The Claretian Missionary Sisters were founded in
mid-XIX century, during a time of crisis in the Church. Our founders,
St. Anthony Mary Claret and Venerable Mother Maria Antonia Paris had a
profound love for the Church and were concerned about its need for
renewal. For them renewal would come through fidelity to the Gospel,
living the evangelical counsels of poverty, chastity, and obedience
with utmost faithfulness and working tirelessly in the evangelization
of all peoples. The Lord asked them to found a new order, “but not new
in its teaching, but in its practice.”
As Claretian Sisters, we have been called to unite
action and contemplation. Our missionary activity springs from a daily
encounter with the Lord in prayer. Our mission is supported by our
community life, of which Antonia París spoke in terms of a family,
after the example of the early Church: "Charity makes us a family with
a single heart."
From the beginning of the Institute, Mary has been
mother, friend, and model to the Claretian Sisters. Mary, in the
mystery of her Immaculate Conception, is our patroness. This mystery
impels us to struggle against evil in any of its forms, and it renders
us open to love and joy. Mary, as the woman who is open to the Spirit
and incarnates the Word to shares it, is our model of evangelizer.

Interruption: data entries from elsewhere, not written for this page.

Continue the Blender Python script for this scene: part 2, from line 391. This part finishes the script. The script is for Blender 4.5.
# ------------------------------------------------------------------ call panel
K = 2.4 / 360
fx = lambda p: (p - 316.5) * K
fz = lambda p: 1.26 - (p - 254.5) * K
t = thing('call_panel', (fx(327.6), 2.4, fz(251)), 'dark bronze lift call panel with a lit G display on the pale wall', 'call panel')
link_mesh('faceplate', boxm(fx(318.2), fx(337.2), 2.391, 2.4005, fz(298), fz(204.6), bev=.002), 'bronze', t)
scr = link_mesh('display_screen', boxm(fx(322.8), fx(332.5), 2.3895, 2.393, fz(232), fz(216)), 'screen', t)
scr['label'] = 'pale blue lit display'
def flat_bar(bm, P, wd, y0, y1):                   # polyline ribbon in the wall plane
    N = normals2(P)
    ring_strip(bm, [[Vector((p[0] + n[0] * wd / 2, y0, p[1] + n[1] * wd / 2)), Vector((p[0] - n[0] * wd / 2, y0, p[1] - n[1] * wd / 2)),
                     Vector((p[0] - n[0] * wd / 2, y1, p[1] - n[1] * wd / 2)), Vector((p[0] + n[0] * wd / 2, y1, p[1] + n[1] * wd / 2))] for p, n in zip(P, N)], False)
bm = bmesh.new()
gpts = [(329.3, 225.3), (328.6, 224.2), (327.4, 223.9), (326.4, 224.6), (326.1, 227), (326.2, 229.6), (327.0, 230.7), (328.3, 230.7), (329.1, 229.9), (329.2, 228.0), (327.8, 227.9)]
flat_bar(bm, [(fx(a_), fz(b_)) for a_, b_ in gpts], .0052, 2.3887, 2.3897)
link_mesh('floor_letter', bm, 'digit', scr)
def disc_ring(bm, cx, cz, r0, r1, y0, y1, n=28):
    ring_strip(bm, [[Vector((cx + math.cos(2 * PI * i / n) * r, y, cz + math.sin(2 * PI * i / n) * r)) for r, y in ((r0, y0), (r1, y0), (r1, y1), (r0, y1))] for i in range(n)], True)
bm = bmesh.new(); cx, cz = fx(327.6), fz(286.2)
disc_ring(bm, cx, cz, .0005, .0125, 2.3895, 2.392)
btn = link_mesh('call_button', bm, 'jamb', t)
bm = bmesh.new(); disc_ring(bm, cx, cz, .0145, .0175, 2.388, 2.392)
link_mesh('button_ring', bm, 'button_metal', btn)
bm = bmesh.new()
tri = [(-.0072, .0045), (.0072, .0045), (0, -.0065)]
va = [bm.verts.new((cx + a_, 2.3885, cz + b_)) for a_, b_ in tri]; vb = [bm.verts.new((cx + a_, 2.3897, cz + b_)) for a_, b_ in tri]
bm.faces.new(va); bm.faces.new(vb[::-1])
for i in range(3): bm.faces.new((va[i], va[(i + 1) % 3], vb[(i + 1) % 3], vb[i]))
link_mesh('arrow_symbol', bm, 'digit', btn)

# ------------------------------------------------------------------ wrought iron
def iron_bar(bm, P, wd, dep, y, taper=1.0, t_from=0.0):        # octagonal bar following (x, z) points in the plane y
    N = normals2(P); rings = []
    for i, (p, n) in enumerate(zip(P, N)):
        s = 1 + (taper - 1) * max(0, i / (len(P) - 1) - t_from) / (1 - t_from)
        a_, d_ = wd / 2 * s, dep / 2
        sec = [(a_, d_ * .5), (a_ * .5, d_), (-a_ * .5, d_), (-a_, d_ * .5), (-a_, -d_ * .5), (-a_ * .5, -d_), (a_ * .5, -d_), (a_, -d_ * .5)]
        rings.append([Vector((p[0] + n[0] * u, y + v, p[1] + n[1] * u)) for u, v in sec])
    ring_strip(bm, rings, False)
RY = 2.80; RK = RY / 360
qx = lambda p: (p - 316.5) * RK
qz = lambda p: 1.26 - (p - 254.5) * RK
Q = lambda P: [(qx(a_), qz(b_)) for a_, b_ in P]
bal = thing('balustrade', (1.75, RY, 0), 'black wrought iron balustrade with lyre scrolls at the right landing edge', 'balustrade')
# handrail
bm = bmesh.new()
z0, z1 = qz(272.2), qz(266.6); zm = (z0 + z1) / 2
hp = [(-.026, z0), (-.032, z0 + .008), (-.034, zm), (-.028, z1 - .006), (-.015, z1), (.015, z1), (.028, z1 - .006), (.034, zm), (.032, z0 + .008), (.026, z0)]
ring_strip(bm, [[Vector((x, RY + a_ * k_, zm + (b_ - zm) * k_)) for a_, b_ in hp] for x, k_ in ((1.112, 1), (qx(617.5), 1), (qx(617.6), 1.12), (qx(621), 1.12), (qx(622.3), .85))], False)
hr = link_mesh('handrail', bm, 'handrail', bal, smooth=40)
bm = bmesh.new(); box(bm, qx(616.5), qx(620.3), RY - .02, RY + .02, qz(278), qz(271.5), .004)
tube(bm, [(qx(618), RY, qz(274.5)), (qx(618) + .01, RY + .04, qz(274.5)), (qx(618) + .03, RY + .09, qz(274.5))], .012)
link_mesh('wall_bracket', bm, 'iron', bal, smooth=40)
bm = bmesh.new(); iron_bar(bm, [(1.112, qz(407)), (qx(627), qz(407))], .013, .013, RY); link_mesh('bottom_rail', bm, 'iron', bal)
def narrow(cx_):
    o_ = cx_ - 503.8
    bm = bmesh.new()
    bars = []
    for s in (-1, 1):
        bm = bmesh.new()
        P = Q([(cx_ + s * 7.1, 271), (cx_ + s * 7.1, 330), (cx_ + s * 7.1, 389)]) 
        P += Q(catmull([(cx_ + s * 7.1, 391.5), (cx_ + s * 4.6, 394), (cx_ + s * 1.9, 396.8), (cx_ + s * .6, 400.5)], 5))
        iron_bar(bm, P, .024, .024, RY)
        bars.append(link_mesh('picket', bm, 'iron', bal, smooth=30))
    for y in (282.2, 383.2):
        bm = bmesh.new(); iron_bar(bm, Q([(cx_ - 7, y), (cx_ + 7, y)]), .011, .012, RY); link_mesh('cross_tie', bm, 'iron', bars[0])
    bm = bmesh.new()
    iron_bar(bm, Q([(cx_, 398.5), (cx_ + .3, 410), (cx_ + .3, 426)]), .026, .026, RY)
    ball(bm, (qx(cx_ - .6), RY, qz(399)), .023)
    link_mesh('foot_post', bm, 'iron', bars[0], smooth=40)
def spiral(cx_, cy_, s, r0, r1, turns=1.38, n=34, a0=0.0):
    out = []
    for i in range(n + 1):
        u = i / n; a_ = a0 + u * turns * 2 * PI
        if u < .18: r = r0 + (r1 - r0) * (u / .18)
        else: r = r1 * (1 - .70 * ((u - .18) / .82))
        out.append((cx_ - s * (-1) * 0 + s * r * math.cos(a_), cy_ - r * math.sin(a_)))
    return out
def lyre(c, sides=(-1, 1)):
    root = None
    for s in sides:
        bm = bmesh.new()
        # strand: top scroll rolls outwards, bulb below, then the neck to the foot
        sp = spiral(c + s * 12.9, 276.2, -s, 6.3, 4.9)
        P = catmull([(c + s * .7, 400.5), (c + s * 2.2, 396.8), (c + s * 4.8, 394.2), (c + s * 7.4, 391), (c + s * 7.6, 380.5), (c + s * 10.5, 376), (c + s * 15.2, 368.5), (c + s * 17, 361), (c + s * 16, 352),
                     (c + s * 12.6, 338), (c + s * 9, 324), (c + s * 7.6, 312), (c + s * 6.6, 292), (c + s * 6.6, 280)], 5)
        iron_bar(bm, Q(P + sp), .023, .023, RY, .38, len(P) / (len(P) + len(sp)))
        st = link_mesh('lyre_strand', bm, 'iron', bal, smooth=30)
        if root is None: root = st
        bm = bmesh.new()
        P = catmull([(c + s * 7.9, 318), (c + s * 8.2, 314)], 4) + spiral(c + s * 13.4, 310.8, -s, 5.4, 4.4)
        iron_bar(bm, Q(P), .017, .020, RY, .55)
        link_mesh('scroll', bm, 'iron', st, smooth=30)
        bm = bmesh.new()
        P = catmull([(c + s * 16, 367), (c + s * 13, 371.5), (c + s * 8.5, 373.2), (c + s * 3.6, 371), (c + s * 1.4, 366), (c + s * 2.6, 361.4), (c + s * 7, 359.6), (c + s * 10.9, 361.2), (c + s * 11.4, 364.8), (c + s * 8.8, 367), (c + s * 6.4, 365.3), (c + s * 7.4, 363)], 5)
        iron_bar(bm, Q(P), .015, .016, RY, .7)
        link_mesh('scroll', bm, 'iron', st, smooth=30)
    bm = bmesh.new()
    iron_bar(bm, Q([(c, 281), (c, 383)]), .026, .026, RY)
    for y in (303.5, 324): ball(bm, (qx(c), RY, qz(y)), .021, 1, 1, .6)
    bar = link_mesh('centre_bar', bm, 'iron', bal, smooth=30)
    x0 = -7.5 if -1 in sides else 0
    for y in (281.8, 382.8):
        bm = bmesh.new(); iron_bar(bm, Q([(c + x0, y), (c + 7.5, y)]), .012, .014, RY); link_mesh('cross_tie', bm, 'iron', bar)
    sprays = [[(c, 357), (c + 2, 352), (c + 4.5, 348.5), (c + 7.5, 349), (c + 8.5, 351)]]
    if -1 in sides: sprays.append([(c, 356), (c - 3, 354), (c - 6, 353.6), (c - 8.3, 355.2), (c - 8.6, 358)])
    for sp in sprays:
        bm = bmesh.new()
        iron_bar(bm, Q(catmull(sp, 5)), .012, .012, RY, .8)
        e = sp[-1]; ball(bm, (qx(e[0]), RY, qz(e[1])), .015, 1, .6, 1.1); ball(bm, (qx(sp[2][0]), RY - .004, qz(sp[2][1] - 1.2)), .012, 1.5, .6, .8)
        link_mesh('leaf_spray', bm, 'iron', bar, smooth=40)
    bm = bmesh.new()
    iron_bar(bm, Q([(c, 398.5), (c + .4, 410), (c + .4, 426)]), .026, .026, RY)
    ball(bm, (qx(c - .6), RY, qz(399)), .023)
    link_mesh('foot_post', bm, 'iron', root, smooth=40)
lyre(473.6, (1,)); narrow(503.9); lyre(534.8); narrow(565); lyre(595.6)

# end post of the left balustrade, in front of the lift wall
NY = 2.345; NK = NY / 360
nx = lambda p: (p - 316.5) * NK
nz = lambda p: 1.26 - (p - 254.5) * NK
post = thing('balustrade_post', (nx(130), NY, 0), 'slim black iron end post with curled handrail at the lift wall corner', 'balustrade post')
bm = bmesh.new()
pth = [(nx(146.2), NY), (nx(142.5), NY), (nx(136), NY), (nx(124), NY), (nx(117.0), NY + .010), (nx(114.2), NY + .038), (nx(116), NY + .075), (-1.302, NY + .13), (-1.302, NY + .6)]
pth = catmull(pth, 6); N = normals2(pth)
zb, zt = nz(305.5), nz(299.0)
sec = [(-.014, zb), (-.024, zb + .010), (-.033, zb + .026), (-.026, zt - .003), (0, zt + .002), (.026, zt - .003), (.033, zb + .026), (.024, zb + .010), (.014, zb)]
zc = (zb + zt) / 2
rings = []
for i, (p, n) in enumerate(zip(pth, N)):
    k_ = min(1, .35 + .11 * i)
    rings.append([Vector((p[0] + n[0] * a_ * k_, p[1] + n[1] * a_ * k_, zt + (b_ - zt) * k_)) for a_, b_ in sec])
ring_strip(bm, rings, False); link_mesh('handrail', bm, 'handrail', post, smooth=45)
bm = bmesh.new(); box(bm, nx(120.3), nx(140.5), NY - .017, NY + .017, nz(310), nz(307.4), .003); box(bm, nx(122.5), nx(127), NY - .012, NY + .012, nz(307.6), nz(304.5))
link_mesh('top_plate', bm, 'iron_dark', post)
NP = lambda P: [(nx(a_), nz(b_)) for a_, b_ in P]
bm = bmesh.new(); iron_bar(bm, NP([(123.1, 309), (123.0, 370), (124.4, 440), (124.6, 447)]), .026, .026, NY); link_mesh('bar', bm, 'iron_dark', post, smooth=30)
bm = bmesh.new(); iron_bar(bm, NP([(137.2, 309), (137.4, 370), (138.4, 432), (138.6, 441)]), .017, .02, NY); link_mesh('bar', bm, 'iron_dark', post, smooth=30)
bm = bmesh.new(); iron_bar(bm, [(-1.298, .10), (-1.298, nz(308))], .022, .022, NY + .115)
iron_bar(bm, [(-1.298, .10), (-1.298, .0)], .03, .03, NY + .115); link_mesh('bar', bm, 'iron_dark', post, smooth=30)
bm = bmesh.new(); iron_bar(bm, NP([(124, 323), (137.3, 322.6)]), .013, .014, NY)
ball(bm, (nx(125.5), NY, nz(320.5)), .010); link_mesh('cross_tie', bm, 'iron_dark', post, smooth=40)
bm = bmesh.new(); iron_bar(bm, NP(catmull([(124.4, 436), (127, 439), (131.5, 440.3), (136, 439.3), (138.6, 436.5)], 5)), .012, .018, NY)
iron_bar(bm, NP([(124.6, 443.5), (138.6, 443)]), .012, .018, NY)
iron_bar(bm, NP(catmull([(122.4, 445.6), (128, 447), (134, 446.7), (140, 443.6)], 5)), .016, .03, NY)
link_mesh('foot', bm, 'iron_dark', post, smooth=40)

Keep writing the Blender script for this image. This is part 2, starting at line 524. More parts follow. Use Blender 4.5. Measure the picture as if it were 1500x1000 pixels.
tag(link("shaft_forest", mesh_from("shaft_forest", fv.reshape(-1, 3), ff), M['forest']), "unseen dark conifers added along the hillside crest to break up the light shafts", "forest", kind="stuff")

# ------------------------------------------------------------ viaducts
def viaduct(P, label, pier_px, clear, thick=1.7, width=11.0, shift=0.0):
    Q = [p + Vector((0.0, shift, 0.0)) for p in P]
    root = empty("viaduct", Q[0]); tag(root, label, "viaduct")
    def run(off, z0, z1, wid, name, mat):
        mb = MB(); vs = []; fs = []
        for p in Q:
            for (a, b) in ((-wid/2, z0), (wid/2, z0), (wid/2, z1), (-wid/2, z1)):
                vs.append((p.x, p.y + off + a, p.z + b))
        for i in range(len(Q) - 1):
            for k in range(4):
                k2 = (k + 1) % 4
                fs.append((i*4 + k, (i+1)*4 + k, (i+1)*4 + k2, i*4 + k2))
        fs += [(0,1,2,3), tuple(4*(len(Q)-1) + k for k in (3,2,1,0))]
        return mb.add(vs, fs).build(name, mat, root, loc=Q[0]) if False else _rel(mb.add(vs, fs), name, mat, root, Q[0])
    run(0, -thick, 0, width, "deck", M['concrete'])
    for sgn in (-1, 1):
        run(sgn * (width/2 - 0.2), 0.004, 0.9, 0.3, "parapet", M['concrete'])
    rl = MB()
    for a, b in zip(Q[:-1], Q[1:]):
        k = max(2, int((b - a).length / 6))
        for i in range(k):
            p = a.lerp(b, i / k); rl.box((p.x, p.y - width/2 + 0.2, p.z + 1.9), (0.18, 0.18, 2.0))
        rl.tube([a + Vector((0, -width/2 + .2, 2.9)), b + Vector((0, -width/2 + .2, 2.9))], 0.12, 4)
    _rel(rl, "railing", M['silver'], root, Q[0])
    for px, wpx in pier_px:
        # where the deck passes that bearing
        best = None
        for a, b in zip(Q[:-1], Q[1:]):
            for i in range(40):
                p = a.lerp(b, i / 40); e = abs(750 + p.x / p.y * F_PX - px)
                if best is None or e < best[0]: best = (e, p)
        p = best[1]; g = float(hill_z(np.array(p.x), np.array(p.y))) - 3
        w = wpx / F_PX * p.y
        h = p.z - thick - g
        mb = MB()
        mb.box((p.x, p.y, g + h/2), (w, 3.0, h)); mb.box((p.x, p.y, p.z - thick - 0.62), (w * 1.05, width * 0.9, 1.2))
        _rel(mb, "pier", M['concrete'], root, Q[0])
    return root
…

The best description of who a Claretian Missionary
Sister is called to be is found in the Aim and Goal of the Order
written by Antonia Paris.
“The principal aim of the religious of this order
is to work with all diligence in the Lord, in the utmost fulfillment of
God’s Law and the evangelical counsels and, in imitation of the Holy
Apostles, work until death in teaching every creature the holy Laz of
the Lord.
Our form and manner of life:
-
requires that all people who wish to be enrolled in it should be
crucified to all the things of the world.
-
our Institute also requires that its daughters be stripped of all their
disordinate affections and passions, so that they may be able to follow
in the footsteps of Christ our highest good.
-
requires them to die to themselves in order to live for justice and
holiness alone, and that they should earnestly strive to be
faithful servants of our great God, as Saint Paul says:
- in vigils, fastings and labors;
- in chastity, knowledge and kindness;
- in sincere love;
- in truthful speech.
- and that on the way to their heavenly homeland,
they strive to teach others that same way and to make it easy for
them with the armor of justice and example on the right hand and on the
left:
whether honored or dishonored,
whether in prosperity or adversity,
- seeking in everything and through everything:
the
conversion of all consecrated persons to the service of God
and
the conversion of the whole world.
- for the greater glory of God and God’s most holy Mother.”